-- DATA start --

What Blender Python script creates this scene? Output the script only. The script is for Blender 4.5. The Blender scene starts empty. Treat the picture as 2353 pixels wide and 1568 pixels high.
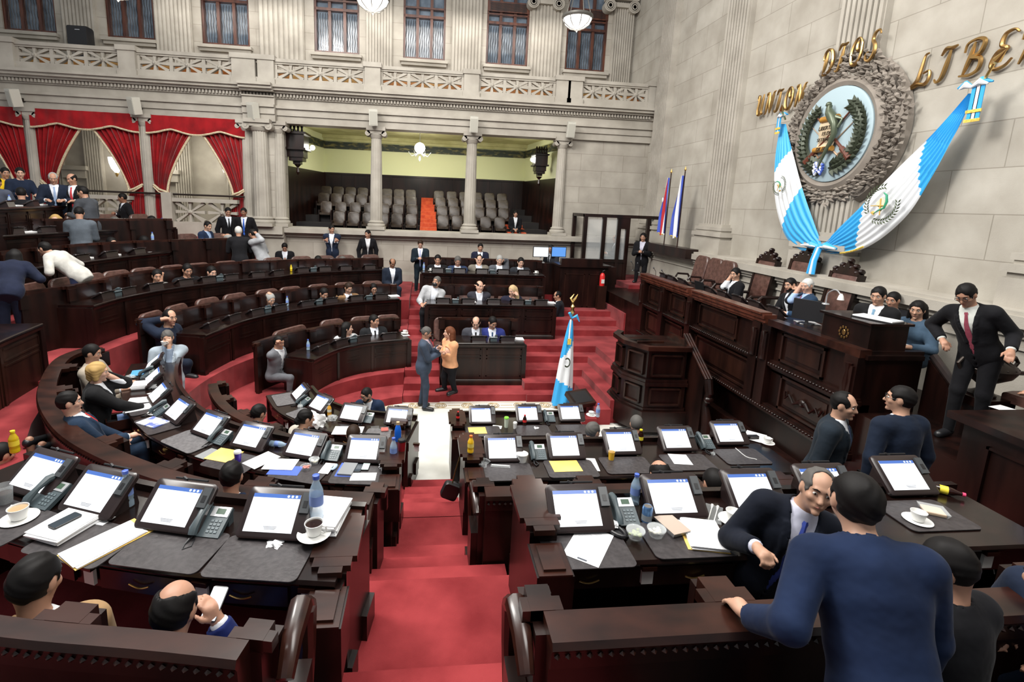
import bpy, bmesh, math, random
import numpy as np
from mathutils import Vector, Matrix
random.seed(7)
PI = math.pi
SC = bpy.context.scene
COL = SC.collection
# ---------------------------------------------------------------- camera
W_, H_, F_, PX_, PY_ = 2353.0, 1568.0, 1150.0, 1105.0, 680.0
CAM = Vector((0, 0, 4.2))
RV, UV, FV = Vector((0.993594, -0.10606, 0.03901)), Vector((-0.019148, 0.182207, 0.983074)), Vector((0.111373, 0.977523, -0.179009))
cd = bpy.data.cameras.new('camera')
cam = bpy.data.objects.new('camera', cd); COL.objects.link(cam)
cd.sensor_width = 36.0; cd.lens = F_ / W_ * 36.0
cd.shift_x = (W_ / 2 - PX_) / W_; cd.shift_y = -(H_ / 2 - PY_) / W_
cd.clip_start = 0.05; cd.clip_end = 200
cam.matrix_world = Matrix(((RV.x, UV.x, -FV.x, CAM.x), (RV.y, UV.y, -FV.y, CAM.y), (RV.z, UV.z, -FV.z, CAM.z), (0, 0, 0, 1)))
SC.camera = cam
# ---------------------------------------------------------------- light
wd = bpy.data.worlds.new('world'); SC.world = wd; wd.use_nodes = True
wd.node_tree.nodes['Background'].inputs[0].default_value = (0.93, 0.97, 1.0, 1)
wd.node_tree.nodes['Background'].inputs[1].default_value = 0.3
SC.view_settings.view_transform = 'Standard'; SC.view_settings.look = 'None'
SC.view_settings.exposure = 0.28; SC.view_settings.gamma = 1.0; SC.view_settings.use_curve_mapping = False
def lamp(name, loc, kind, power, size=1.0, target=None, color=(1, 1, 1), sy=None):
    l = bpy.data.lights.new(name, kind); l.energy = power; l.color = color
    if kind == 'AREA':
        l.size = size
        if sy: l.shape = 'RECTANGLE'; l.size_y = sy
    else: l.shadow_soft_size = size
    o = bpy.data.objects.new(name, l); COL.objects.link(o); o.location = loc
    if target is not None: o.rotation_euler = (Vector(target) - Vector(loc)).to_track_quat('-Z', 'Y').to_euler()
    return o
lamp('ceiling_light', (-1.0, 7.5, 12.5), 'AREA', 1250, 7.0, (-1.0, 8.0, 0), (1.0, 0.96, 0.9), 9.0)
lamp('ceiling_light', (-6.0, 6.0, 12.0), 'AREA', 1250, 3.0, (6.5, 11.5, 4.0), (1.0, 0.97, 0.92), 3.0)
lamp('ceiling_light', (3.0, 1.0, 11.5), 'AREA', 700, 4.0, (-1.0, 14.0, 3.0), (1.0, 0.97, 0.92), 4.0)
lamp('gallery_light', (0.0, 19.8, 6.3), 'AREA', 55, 6.0, (0.0, 20.8, 3.5), (1.0, 0.97, 0.78), 1.2)
lamp('balcony_light', (-2.0, 18.4, 10.5), 'AREA', 160, 14.0, (-2.0, 19.5, 8.5), (1.0, 0.95, 0.88), 1.0)
lamp('curtain_gallery_light', (-9.0, 19.5, 6.2), 'AREA', 60, 5.0, (-9.0, 20.5, 4.0), (1.0, 0.95, 0.8), 1.5)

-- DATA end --

--- WRITTEN REQUEST ---
Keep the pictures out of the copy and write out the data exactly as it stands.

--- CORRECT RESPONSE ---
What Blender Python script creates this scene? Output the script only. The script is for Blender 4.5. The Blender scene starts empty. Treat the picture as 2353 pixels wide and 1568 pixels high.
import bpy, bmesh, math, random
import numpy as np
from mathutils import Vector, Matrix
random.seed(7)
PI = math.pi
SC = bpy.context.scene
COL = SC.collection
# ---------------------------------------------------------------- camera
W_, H_, F_, PX_, PY_ = 2353.0, 1568.0, 1150.0, 1105.0, 680.0
CAM = Vector((0, 0, 4.2))
RV, UV, FV = Vector((0.993594, -0.10606, 0.03901)), Vector((-0.019148, 0.182207, 0.983074)), Vector((0.111373, 0.977523, -0.179009))
cd = bpy.data.cameras.new('camera')
cam = bpy.data.objects.new('camera', cd); COL.objects.link(cam)
cd.sensor_width = 36.0; cd.lens = F_ / W_ * 36.0
cd.shift_x = (W_ / 2 - PX_) / W_; cd.shift_y = -(H_ / 2 - PY_) / W_
cd.clip_start = 0.05; cd.clip_end = 200
cam.matrix_world = Matrix(((RV.x, UV.x, -FV.x, CAM.x), (RV.y, UV.y, -FV.y, CAM.y), (RV.z, UV.z, -FV.z, CAM.z), (0, 0, 0, 1)))
SC.camera = cam
# ---------------------------------------------------------------- light
wd = bpy.data.worlds.new('world'); SC.world = wd; wd.use_nodes = True
wd.node_tree.nodes['Background'].inputs[0].default_value = (0.93, 0.97, 1.0, 1)
wd.node_tree.nodes['Background'].inputs[1].default_value = 0.3
SC.view_settings.view_transform = 'Standard'; SC.view_settings.look = 'None'
SC.view_settings.exposure = 0.28; SC.view_settings.gamma = 1.0; SC.view_settings.use_curve_mapping = False
def lamp(name, loc, kind, power, size=1.0, target=None, color=(1, 1, 1), sy=None):
    l = bpy.data.lights.new(name, kind); l.energy = power; l.color = color
    if kind == 'AREA':
        l.size = size
        if sy: l.shape = 'RECTANGLE'; l.size_y = sy
    else: l.shadow_soft_size = size
    o = bpy.data.objects.new(name, l); COL.objects.link(o); o.location = loc
    if target is not None: o.rotation_euler = (Vector(target) - Vector(loc)).to_track_quat('-Z', 'Y').to_euler()
    return o
lamp('ceiling_light', (-1.0, 7.5, 12.5), 'AREA', 1250, 7.0, (-1.0, 8.0, 0), (1.0, 0.96, 0.9), 9.0)
lamp('ceiling_light', (-6.0, 6.0, 12.0), 'AREA', 1250, 3.0, (6.5, 11.5, 4.0), (1.0, 0.97, 0.92), 3.0)
lamp('ceiling_light', (3.0, 1.0, 11.5), 'AREA', 700, 4.0, (-1.0, 14.0, 3.0), (1.0, 0.97, 0.92), 4.0)
lamp('gallery_light', (0.0, 19.8, 6.3), 'AREA', 55, 6.0, (0.0, 20.8, 3.5), (1.0, 0.97, 0.78), 1.2)
lamp('balcony_light', (-2.0, 18.4, 10.5), 'AREA', 160, 14.0, (-2.0, 19.5, 8.5), (1.0, 0.95, 0.88), 1.0)
lamp('curtain_gallery_light', (-9.0, 19.5, 6.2), 'AREA', 60, 5.0, (-9.0, 20.5, 4.0), (1.0, 0.95, 0.8), 1.5)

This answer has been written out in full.